= Source excerpt =

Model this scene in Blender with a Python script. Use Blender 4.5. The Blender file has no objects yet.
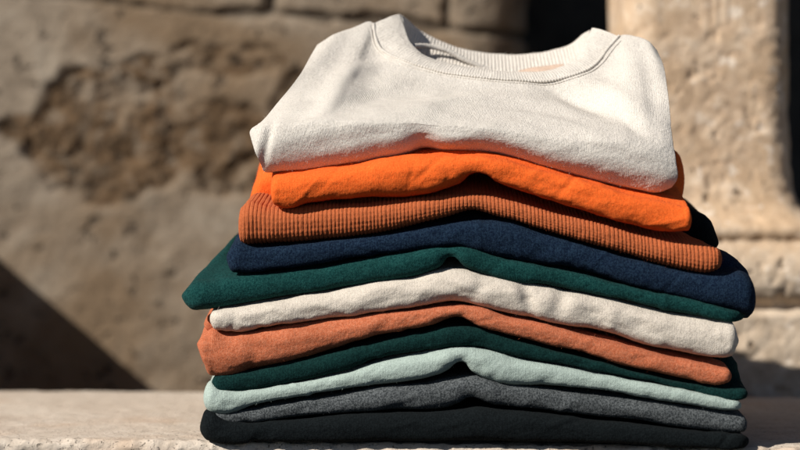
import bpy, math
import numpy as np
from math import radians

rng = np.random.default_rng(7)
SC = bpy.context.scene
COL = SC.collection
F, CX, HY, CY, CZ = 2080.0, 400.0, 196.0, -1.6, 0.19   # lens in photo pixels, horizon row, camera place
FR = -0.04                                              # the pile's front edge comes nearer to the right

# ------------------------------------------------------------------ small maths
def unproj(px, py, Y):
    d = Y - CY
    return (px - CX) * d / F, CZ - (py - HY) * d / F
def proj(P):
    d = P[..., 1] - CY
    return CX + P[..., 0] * F / d, HY + (CZ - P[..., 2]) * F / d
def front(px):
    return FR * (px - 200.0) / 550.0
def curve(pts, x):
    """smooth monotone-ish interpolation through points"""
    p = np.array(pts, float); xs, ys = p[:, 0], p[:, 1]
    h = np.diff(xs); dl = np.diff(ys) / h
    m = np.zeros(len(xs)); m[1:-1] = (dl[:-1] * h[1:] + dl[1:] * h[:-1]) / (h[1:] + h[:-1]); m[0] = dl[0]; m[-1] = dl[-1]
    x = np.clip(x, xs[0], xs[-1])
    i = np.clip(np.searchsorted(xs, x) - 1, 0, len(xs) - 2)
    t = (x - xs[i]) / h[i]
    return ((2*t**3 - 3*t**2 + 1) * ys[i] + (t**3 - 2*t**2 + t) * h[i] * m[i]
            + (-2*t**3 + 3*t**2) * ys[i+1] + (t**3 - t**2) * h[i] * m[i+1])
def pcurve(pts, s):
    """parametric curve through points (any dimension), s in 0..1 by length"""
    p = np.array(pts, float)
    L = np.r_[0, np.cumsum(np.linalg.norm(np.diff(p[:, :2], axis=0), axis=1))]; L /= L[-1]
    return np.stack([curve(np.c_[L, p[:, k]], s) for k in range(p.shape[1])], -1)
def _hash(ix, iy, iz, seed):
    n = (ix * 374761393 + iy * 668265263 + iz * 2147483647 + seed * 974711) & 0x7fffffff
    n = ((n ^ (n >> 13)) * 1274126177) & 0x7fffffff
    n = (n ^ (n >> 16)) & 0x7fffffff
    return (n % 65536) / 32768.0 - 1.0
def vnoise(P, seed=0):
    P = np.asarray(P, float); I = np.floor(P).astype(np.int64); f = P - I; f = f*f*f*(f*(f*6-15)+10)
    r = 0
    for dx in (0, 1):
        for dy in (0, 1):
            for dz in (0, 1):
                w = (f[..., 0] if dx else 1-f[..., 0]) * (f[..., 1] if dy else 1-f[..., 1]) * (f[..., 2] if dz else 1-f[..., 2])
                r = r + w * _hash(I[..., 0]+dx, I[..., 1]+dy, I[..., 2]+dz, seed)
    return r
def fbm(P, octs=4, seed=0, gain=0.5):
    P = np.asarray(P, float); r = 0; a = 1
    for k in range(octs):
        r = r + a * vnoise(P * 2.03**k + 17.3*k, seed + k); a *= gain
    return r
def sstep(a, b, x):
    t = np.clip((x - a) / (b - a), 0, 1); return t*t*(3-2*t)

# ------------------------------------------------------------------ mesh output
def grid_normals(G, wrap):
    if wrap:
        du = np.gradient(G, axis=0); dv = (np.roll(G, -1, 1) - np.roll(G, 1, 1)) / 2
    else:
        du = np.gradient(G, axis=0); dv = np.gradient(G, axis=1)
    n = np.cross(du, dv); l = np.linalg.norm(n, axis=-1, keepdims=True)
    return n / np.maximum(l, 1e-12)
def grid_faces(nu, nv, wrap):
    m = nv if wrap else nv - 1
    i, j = np.meshgrid(np.arange(nu-1), np.arange(m), indexing='ij')
    j2 = (j + 1) % nv
    return np.stack([i*nv+j, (i+1)*nv+j, (i+1)*nv+j2, i*nv+j2], -1).reshape(-1, 4), (i, j)
def make_mesh(name, V, Fc, uvs=None, mat=None, parent=None, attrs=None, smooth=True):
    me = bpy.data.meshes.new(name)
    me.vertices.add(len(V)); me.vertices.foreach_set('co', np.asarray(V, np.float32).ravel())
    nf = len(Fc); me.loops.add(nf*4); me.loops.foreach_set('vertex_index', np.asarray(Fc, np.int32).ravel())
    me.polygons.add(nf); me.polygons.foreach_set('loop_start', np.arange(0, nf*4, 4, dtype=np.int32))
    me.polygons.foreach_set('loop_total', np.full(nf, 4, np.int32))
    me.update(calc_edges=True)
    if uvs is not None:
        l = me.uv_layers.new(name='UVMap'); l.data.foreach_set('uv', np.asarray(uvs, np.float32).ravel())
    for k, a in (attrs or {}).items():
        at = me.attributes.new(k, 'FLOAT', 'POINT'); at.data.foreach_set('value', np.asarray(a, np.float32).ravel())
    me.polygons.foreach_set('use_smooth', np.full(nf, smooth))
    me.validate()
    if mat: me.materials.append(mat)
    o = bpy.data.objects.new(name, me); COL.objects.link(o)
    if parent: o.parent = parent
    return o
def fuzz(G, N, UV, n, lmin=.0008, lmax=.0028, wid=.00006):
    """short loose fibres standing off the knit; returned as extra quads of the same mesh"""
    nu, nv = G.shape[:2]
    A = np.linalg.norm(np.cross(np.gradient(G, axis=0), np.gradient(G, axis=1)), axis=-1).ravel(); A = np.minimum(A, np.percentile(A, 97))
    idx = rng.choice(nu*nv, n, p=A/A.sum())
    p = G.reshape(-1, 3)[idx] + rng.normal(0, .0006, (n, 3)); nn = N.reshape(-1, 3)[idx]; uv = UV.reshape(-1, 2)[idx]
    p = p - nn * .0006
    d = nn + rng.normal(0, .75, (n, 3)); d /= np.linalg.norm(d, axis=1, keepdims=True)
    L = (lmin + (lmax-lmin) * rng.random(n)**3.0)[:, None]
    c = rng.normal(0, .8, (n, 3))
    side = np.cross(d, rng.normal(0, 1, (n, 3))); side /= np.linalg.norm(side, axis=1, keepdims=True) + 1e-9
    pts = [p, p + d*L*.5 + c*L*.1, p + d*L*.8 + c*L*.35]
    ws = [wid, wid*.9, wid*.4]
    V = np.stack([q + s*w*side for q, w in zip(pts, ws) for s in (-1, 1)], 1).reshape(-1, 3)
    b = (np.arange(n)*6)[:, None]
    Fc = np.concatenate([b + np.array([0, 1, 3, 2]), b + np.array([2, 3, 5, 4])], 0)
    U = np.concatenate([np.repeat(uv[:, None, :], 4, 1)]*2, 0).reshape(-1, 2)
    return V, Fc, U
def cloth(name, G, UV, mat, wrap=True, parent=None, hairs=0, flip=False, solid=0.0):
    nu, nv = G.shape[:2]
    N = grid_normals(G, wrap)
    if flip: N = -N
    Fc, (i, j) = grid_faces(nu, nv, wrap)
    V = G.reshape(-1, 3)
    Uv = UV.reshape(-1, 2)
    lu = Uv[Fc].copy()
    if wrap:
        last = (j.ravel() == nv-1)
        lu[last, 2, 1] = lu[last, 1, 1] + .001; lu[last, 3, 1] = lu[last, 0, 1] + .001
    if not wrap and solid > 0:      # a second skin behind makes the sheet a real thickness
        n0 = len(V); V2 = V - (N.reshape(-1, 3) * solid); 
        Fb = Fc[:, ::-1] + n0
        rim = []
        ring = [a*nv for a in range(nu)] + [(nu-1)*nv + b for b in range(1, nv)] + [a*nv + nv-1 for a in range(nu-2, -1, -1)] + [b for b in range(nv-2, 0, -1)]
        for a, b in zip(ring, ring[1:] + ring[:1]): rim.append([b, a, a+n0, b+n0])
        rim = np.array(rim)
        V = np.concatenate([V, V2]); UU = np.concatenate([Uv, Uv])
        Fc = np.concatenate([Fc, Fb, rim]); lu = np.concatenate([lu, UU[Fb], UU[rim]])
    if flip: Fc = Fc[:, ::-1]; lu = lu[:, ::-1]
    if hairs:
        hv, hf, hu = fuzz(G, N, UV, hairs)
        Fc = np.concatenate([Fc, hf + len(V)]); V = np.concatenate([V, hv]); lu = np.concatenate([lu.reshape(-1, 2), hu])
    return make_mesh(name, V, Fc, lu.reshape(-1, 2), mat, parent)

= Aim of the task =
Skip the pictures and restate exactly the lines from the beginning of the listing to the line with "to the right", that line included.

= The response =
Model this scene in Blender with a Python script. Use Blender 4.5. The Blender file has no objects yet.
import bpy, math
import numpy as np
from math import radians

rng = np.random.default_rng(7)
SC = bpy.context.scene
COL = SC.collection
F, CX, HY, CY, CZ = 2080.0, 400.0, 196.0, -1.6, 0.19   # lens in photo pixels, horizon row, camera place
FR = -0.04                                              # the pile's front edge comes nearer to the right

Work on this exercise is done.